Akcja przenosi się do rezydencji. Emir i Feride siedzą przy stoliku na tarasie. „Milczysz” – stwierdza syn Cavidan. – „Nie powiedziałaś, że jesteś szczęśliwa”. „Dlaczego miałabym być nieszczęśliwa?” – pyta Feride. – „Dlaczego wszyscy pytają o to samo? Jestem szczęśliwa. Ciocia Emine, bratowa, ciocia Cavidan i ty”. „Widocznie jest powód, skoro wszyscy pytają o to samo”. „Były też dni, kiedy byłam ciągle uśmiechnięta. Ale zdałam sobie sprawę, że nie liczy się to, co czujesz w danym momencie, tylko to, jaki jest wynik. Spokój mi wystarczy”. „Świetnie. Jeśli jesteś spokojna, cieszę się”.

„Szczerze mówiąc, nie słucham swoich uczuć” – oznajmia Feride. – „Nie rozmyślam nad tym. Najlepiej zostawić rzeczy takimi, jakie są”. Telefon dziewczyny zaczyna dzwonić. To jej narzeczony. „Dzwonię późno, ale chcę zapytać, czy mogę przyjechać jutro rano, aby się z tobą zobaczyć?” – mówi Umit po drugiej stronie. „Możemy porozmawiać później?”. „Wygląda na to, że jesteś zajęta. W porządku”.

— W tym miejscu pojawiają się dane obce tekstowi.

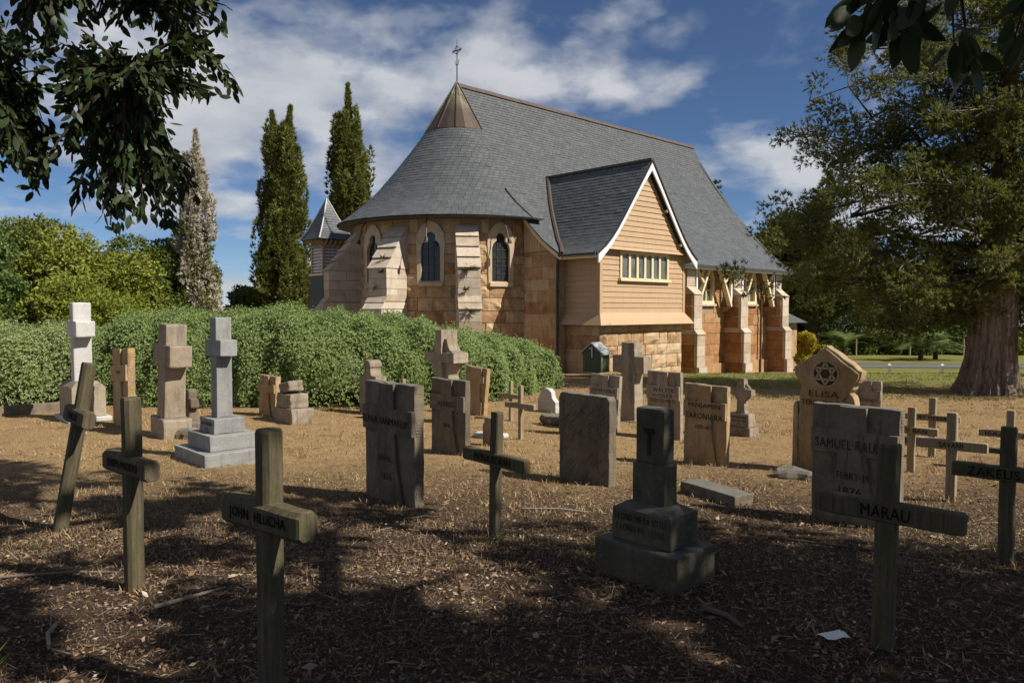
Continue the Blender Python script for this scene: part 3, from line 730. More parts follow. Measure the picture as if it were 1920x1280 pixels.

Feride rozłącza się. Życzy Emirowi dobrej nocy i odchodzi. Na stole zostawiła swoją obrączkę zaręczynową. Syn Cavidan podnosi ją i porównuje z pierścionkiem, który dziewczyna mu oddała. „Już pierwszego dnia zapomniałaś o obrączce” – mówi do siebie Emir. – „Dlaczego? Dlaczego dobrowolnie wchodzisz w nieszczęśliwe małżeństwo?”. Czy Narin rozchoruje się po tym, jak nieświadomie wypiła garść lekarstw Kumru? Czy Feride wycofa się z decyzji o małżeństwie z Umitem? Czy między Ozlem a Emirem zrodzi się uczucie?